Turner says, “Most companies get the employee relationship backward. They fear you'll leave at any moment, so they end up making you feel trapped. I try to create an environment where they can thrive and feel they belong, that they're not just a replaceable cog” (Smith, 2016). All of this culminated in Mainstreet being named Best Place to Work, among a host of other workplace accolades (Smith, 2016).
Case in Point: Everlane – Fashion
Taken from Everlane's career page, this call exemplifies Everlane's unique cultural style as a new apparel company: “Dear rule breakers, questioners, straight-A students who skipped class: We want you” (Factories). Everlane is a new apparel company that is rocking the fashion industry with an emphasis on radical transparency, top-tier strategy, and innovative processes. They sell quality pieces that on their own would be appreciated, but they also feature each of their factories on their website, where consumers can learn about the employees and production (Factories).
Over the 2015 holidays, they had a pay-what-you-choose sale, in which customers could choose a price point ranging from covering pure cost of production to supporting long-term growth (Kahn, 2015). They tout the merits of knowing your factories, knowing your costs, and always asking why, and they tap into the transparency, sustainability, and responsibility ethic deeply ingrained in younger generations. After studying computer engineering and economics, their CEO left a job in venture capital to found the company at age 25. They attract employees from Google, Goldman Sachs, J. Crew, American Apparel, Yelp, and the like. Everlane is a quintessential example of talented people taking proven models and disrupting an industry. From 2013 to 2014, their sales grew 200 percent (Ransom, 2014).
Dig Deeper
In the end, culture is not about having the coolest gadgets or the best free snacks, nor is it solely a HR problem. It is about engaging your employees and creating the optimal conditions for them to thrive. It may look different at each organization, but done right, engagement renders tremendous business results.
Part II
The Workplace of Now
Chapter 5
Workplaces without Borders: (Or, Why the War for Talent Has Gone Global)

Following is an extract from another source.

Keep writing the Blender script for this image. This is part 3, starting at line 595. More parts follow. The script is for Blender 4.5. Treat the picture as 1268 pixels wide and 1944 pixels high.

There is a good reason why culture and engagement are part of our everyday vocabulary, but our grandparents' generation probably never spoke of them during their careers. They talked of things like loyalty, dependability, and opportunity, all of which are still part of the culture equation, but in varying degrees than in the past. The workplace of now differs greatly from the workplace of just 20 years ago. It was a different time and place. Society valued different things. People behaved in different ways.
For one thing, our increasingly globalized and freelance economy means that talent is now borderless. Consider the movement of people.
● In 1990, the world had 154 million international migrants (generally defined as people who reside in a country in which they were not born) (Engaging and Integration a Global Workforce, 2015, 13).
● In 2000, we had 173 million international migrants (244 Million International Migrants Living Abroad Worldwide, 2016).
● As of 2015, that number had grown to 244 million (244 Million International Migrants, 2016).
And about half of those international migrants reside in only 10 countries. The United States alone houses 20 percent of international migrants, followed by Russia, Germany, Saudi Arabia, the United Arab Emirates, and the United Kingdom.
Let's frame it another way. In 1990, all of us in the world put together took 400 million trips abroad annually, including all business, touring, studying, and everything else (Exploding Digital Flows in a Deeply Connected World, 2016). In 2016, we have nearly tripled that to more than 1.1 billion.
Or consider the growth of emerging economies. In 2015, Brazil, Russia, India, China, and South Africa (the BRICS countries) claimed 30 percent of global gross domestic product (BRICS, 2015). Toss in the other developing economies, and together they accounted for 42 percent of world merchandise trade and for 35 percent of trade in world commercial services (Engaging and Integration a Global Workforce, 2015, 8).
What's more, the World Economic Forum's latest 2016 survey on “The Future of Jobs” projects that by 2030, Asia alone will account for 66 percent of the global middle class and for 59 percent of middle-class consumption (World Economic Forum, 2016). We are seeing the world's economic center of gravity shift away from North America, away from Europe, and toward emerging economies that are emerging as hubs of talent, entrepreneurship, and consumption.
So what does this mean for us? It means the workplace of the future looks unmistakably different than the workplace we know today. We need to expand our thinking of where and when work gets done and who does it.
But before we get too far ahead of ourselves, take another trip back in the culture time machine. Picture this: you step into a fresh morning and determine what the day will hold. You commit yourself to useful and collaborative work. You achieve the mighty and intoxicating realm of flow. This is a professional dream, right? Welcome to the surprisingly alluring workplace world of 12,000 years ago, when people mostly foraged wild food for sustenance. According to renowned psychologist Mihaly Csikszentmihalyi (who coined the notion of “flow”), our hunter-gatherer ancestors may not have had it too bad, professionally speaking (Kawamura, 2014). People used their skills to collaborate with others in service of clear goals, and they received immediate, actionable feedback.